Czech and Slovak steel producers and processors association Ocelářská unie has issued a strong warning about the deteriorating situation in the European steel market, emphasizing that Germany’s new subsidized electricity tariff, due to take effect in January 2026, and which will keep energy prices for businesses at half the Czech level, will significantly undermine the competitiveness of Czech steelmakers.
According to the association, the European steel market is “crumbling” under the weight of high costs, weak demand and surging imports - and, unless Prague acts, Czech industry will fall behind.
Under Berlin’s plan, the German government will introduce an industrial electricity price of €50/MWh.

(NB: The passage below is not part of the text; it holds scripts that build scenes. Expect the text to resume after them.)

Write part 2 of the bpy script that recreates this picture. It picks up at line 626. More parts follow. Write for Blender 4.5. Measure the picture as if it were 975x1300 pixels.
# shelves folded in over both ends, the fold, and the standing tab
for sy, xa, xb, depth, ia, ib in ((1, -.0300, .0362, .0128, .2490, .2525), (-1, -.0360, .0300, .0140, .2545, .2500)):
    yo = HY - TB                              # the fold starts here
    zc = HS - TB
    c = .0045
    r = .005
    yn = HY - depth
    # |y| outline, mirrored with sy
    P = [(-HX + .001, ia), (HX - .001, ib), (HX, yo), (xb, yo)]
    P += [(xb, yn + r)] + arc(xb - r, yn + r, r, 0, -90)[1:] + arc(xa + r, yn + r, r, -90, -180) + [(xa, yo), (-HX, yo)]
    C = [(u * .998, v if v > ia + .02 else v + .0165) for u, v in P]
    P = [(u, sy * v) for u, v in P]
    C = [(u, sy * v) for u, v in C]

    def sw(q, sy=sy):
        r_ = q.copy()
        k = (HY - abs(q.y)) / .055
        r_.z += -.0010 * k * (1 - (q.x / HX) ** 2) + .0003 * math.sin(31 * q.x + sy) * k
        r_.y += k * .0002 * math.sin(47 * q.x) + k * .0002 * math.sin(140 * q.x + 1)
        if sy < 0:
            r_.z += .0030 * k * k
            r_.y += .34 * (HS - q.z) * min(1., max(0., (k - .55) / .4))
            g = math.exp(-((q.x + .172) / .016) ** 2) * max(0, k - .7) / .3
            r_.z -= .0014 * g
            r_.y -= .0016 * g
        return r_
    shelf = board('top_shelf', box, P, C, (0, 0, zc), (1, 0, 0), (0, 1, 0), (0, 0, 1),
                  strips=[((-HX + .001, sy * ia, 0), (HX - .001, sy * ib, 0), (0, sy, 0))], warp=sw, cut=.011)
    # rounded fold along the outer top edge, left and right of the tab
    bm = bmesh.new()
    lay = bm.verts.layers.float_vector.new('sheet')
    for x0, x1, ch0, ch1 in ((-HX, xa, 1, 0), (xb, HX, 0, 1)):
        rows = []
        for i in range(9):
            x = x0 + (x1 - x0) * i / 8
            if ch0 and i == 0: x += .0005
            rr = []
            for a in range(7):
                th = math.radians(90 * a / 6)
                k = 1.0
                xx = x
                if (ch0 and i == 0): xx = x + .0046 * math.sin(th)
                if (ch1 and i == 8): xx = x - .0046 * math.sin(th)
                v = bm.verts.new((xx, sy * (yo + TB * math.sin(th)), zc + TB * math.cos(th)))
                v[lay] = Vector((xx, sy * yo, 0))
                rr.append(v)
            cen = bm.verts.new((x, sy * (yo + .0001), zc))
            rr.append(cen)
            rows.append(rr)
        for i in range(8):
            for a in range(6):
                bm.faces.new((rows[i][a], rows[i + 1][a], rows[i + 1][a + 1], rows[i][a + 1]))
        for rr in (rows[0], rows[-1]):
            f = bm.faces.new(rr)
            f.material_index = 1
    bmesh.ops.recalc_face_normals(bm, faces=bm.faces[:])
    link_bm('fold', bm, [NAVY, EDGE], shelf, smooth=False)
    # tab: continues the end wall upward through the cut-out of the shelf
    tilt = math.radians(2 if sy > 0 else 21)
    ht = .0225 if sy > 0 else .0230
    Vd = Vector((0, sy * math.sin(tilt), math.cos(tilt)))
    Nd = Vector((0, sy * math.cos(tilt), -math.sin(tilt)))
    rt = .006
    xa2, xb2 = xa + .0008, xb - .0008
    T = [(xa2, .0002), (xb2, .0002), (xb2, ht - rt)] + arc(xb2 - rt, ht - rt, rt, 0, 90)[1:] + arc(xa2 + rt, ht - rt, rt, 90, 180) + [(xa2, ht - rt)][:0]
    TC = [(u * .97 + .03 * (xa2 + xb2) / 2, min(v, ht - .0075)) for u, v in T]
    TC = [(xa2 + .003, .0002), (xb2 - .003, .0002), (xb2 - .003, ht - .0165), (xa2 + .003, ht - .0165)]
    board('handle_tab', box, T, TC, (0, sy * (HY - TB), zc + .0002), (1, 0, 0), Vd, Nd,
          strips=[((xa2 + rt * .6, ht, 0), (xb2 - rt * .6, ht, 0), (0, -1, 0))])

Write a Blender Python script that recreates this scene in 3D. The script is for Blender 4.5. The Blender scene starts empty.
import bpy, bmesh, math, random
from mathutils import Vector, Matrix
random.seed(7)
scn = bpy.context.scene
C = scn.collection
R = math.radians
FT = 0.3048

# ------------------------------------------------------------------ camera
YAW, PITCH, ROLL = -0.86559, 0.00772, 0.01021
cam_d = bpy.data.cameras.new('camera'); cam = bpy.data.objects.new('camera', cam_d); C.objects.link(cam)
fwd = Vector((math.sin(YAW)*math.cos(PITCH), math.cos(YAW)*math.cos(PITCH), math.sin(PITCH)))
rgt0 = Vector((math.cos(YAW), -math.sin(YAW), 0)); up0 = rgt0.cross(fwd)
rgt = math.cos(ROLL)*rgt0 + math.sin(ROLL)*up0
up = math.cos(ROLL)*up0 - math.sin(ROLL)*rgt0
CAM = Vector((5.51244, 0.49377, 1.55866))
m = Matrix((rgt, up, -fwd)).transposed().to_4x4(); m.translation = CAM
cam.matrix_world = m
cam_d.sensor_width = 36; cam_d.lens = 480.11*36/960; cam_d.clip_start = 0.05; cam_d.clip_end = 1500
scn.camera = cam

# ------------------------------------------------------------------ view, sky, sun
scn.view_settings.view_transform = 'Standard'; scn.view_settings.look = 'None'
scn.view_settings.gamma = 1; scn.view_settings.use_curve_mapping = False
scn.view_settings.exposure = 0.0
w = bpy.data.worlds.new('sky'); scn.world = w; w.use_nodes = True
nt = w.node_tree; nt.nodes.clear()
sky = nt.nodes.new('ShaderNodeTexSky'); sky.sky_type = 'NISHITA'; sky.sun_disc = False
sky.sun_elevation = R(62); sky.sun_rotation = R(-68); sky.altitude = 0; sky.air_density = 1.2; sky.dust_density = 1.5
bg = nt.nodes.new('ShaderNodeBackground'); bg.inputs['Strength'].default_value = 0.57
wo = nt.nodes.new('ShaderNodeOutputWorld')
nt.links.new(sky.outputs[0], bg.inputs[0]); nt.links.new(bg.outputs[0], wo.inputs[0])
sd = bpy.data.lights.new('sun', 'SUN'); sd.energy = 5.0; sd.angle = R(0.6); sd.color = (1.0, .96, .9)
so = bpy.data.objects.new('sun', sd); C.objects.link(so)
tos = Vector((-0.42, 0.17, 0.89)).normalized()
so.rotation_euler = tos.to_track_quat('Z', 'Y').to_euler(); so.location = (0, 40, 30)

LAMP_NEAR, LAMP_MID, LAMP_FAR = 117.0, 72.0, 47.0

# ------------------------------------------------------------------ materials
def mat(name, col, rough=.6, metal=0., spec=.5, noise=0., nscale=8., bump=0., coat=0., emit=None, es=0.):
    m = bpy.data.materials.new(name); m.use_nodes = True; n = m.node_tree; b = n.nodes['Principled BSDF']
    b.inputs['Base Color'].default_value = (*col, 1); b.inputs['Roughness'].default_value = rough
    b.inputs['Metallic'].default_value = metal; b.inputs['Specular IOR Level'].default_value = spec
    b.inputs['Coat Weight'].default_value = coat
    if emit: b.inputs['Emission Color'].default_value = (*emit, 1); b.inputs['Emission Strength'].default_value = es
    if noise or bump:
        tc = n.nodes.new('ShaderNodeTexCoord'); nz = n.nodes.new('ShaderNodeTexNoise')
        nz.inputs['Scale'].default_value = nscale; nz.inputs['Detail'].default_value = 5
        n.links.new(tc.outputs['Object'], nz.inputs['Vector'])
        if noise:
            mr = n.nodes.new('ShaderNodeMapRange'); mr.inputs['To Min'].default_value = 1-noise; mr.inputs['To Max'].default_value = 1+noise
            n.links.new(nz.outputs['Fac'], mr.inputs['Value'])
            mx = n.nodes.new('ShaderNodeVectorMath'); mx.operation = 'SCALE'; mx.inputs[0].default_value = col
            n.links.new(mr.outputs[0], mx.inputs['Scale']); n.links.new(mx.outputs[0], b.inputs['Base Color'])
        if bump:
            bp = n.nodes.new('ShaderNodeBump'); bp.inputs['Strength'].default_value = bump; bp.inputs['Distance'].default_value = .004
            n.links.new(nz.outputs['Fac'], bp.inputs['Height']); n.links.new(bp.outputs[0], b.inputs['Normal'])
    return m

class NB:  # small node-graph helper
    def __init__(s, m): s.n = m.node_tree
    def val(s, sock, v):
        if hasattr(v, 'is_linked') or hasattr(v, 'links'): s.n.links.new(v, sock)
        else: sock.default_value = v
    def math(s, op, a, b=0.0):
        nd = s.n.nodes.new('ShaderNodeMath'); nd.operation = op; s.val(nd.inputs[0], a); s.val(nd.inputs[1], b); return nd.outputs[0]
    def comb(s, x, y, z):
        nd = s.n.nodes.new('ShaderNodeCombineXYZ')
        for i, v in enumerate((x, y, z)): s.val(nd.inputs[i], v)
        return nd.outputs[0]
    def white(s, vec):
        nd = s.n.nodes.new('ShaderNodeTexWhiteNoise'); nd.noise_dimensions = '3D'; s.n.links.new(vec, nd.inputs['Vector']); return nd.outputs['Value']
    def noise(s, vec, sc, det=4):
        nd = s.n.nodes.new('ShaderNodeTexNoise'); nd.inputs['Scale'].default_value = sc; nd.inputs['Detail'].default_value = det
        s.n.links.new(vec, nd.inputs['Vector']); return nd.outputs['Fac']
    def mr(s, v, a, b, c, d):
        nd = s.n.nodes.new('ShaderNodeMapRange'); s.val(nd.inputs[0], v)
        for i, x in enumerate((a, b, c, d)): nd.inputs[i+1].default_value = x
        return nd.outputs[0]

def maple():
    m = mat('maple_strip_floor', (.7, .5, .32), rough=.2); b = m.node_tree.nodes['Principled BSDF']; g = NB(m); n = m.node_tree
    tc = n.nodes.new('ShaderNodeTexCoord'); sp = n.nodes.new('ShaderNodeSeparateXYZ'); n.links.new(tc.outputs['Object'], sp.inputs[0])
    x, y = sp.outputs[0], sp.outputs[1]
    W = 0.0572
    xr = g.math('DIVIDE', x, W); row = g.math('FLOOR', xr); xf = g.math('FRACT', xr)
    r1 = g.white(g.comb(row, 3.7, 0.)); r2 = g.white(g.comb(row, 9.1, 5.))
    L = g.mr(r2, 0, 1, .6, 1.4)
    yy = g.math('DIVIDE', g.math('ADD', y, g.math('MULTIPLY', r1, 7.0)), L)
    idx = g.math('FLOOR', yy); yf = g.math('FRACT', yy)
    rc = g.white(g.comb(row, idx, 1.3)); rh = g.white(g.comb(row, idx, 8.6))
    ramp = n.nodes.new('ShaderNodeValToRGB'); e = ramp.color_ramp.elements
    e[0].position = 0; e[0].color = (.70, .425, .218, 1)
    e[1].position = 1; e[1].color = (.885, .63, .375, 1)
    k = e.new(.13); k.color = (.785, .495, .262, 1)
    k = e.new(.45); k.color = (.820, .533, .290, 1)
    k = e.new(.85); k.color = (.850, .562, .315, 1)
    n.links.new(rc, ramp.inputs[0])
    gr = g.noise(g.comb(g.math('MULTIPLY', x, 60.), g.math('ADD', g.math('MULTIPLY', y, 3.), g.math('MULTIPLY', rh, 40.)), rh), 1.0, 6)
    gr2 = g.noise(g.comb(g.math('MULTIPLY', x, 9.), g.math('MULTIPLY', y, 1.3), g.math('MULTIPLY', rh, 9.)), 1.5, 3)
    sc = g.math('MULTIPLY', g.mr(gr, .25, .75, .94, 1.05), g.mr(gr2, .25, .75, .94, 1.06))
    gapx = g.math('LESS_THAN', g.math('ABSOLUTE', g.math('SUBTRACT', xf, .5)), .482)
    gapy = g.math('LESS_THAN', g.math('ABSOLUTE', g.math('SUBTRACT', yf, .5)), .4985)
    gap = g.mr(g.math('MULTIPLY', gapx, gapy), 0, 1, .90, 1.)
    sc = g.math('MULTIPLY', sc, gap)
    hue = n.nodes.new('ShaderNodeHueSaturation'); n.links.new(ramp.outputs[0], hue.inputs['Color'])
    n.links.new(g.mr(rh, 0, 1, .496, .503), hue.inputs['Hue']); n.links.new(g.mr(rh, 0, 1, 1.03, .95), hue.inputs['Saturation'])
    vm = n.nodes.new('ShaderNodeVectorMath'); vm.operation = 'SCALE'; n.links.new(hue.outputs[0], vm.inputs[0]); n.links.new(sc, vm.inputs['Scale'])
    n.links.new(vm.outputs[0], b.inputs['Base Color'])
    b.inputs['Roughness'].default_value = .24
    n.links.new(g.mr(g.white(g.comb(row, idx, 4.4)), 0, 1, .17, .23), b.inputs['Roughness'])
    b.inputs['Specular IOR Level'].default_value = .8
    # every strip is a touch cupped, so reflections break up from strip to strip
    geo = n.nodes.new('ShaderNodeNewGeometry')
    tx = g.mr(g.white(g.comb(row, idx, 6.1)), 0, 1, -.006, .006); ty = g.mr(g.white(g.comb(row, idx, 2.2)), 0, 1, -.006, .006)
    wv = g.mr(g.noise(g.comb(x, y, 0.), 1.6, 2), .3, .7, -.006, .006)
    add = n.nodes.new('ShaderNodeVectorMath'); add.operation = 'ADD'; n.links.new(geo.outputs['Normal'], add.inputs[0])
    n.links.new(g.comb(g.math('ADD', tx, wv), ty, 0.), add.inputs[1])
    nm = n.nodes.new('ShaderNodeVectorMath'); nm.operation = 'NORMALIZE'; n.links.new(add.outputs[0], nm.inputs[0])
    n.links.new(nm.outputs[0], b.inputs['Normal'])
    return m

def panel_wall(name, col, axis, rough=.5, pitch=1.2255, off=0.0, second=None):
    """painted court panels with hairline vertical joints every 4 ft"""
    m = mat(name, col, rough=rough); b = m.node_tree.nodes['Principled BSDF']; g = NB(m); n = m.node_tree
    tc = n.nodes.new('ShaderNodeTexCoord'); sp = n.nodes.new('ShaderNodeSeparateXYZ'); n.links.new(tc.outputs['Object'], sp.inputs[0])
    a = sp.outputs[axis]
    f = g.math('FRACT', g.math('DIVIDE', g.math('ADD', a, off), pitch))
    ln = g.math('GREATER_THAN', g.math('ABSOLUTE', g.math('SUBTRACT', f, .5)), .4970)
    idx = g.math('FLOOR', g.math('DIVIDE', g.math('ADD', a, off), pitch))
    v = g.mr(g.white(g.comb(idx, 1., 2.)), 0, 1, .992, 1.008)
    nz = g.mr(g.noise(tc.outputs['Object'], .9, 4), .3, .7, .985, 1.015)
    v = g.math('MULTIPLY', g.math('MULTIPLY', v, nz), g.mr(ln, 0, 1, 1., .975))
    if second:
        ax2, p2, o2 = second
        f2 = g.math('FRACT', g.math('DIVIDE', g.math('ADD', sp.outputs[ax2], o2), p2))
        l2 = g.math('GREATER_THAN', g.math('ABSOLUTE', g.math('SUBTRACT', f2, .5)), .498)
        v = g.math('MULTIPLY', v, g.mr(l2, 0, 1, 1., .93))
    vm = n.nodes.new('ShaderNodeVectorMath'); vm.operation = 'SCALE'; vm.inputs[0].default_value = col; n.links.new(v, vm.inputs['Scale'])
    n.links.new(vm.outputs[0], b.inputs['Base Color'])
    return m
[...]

This support, financed through €6.5 billion in state funds, will apply to energy-intensive industries including steel and smelting.
In contrast, Czech industrial electricity prices are around €100/MWh. Třinecké železárny, the only domestic producer of crude steel in the country, alone consumes about 1 TWh per year, so the price gap could cost the company CZK 3-4 billion annually. Roman Heide, CEO of Třinecké železárny, warned that, without similar national measures, long-term steel production in the Czech Republic may no longer be viable.
Call for urgent national action
The association is calling on the Czech government to adopt immediate measures to protect industrial competitiveness, including potential energy-cost support, before the German tariff enters into force. Without national action, the association warns the Czech Republic could face a long-term decline in steel production, job losses and further erosion of its industrial base.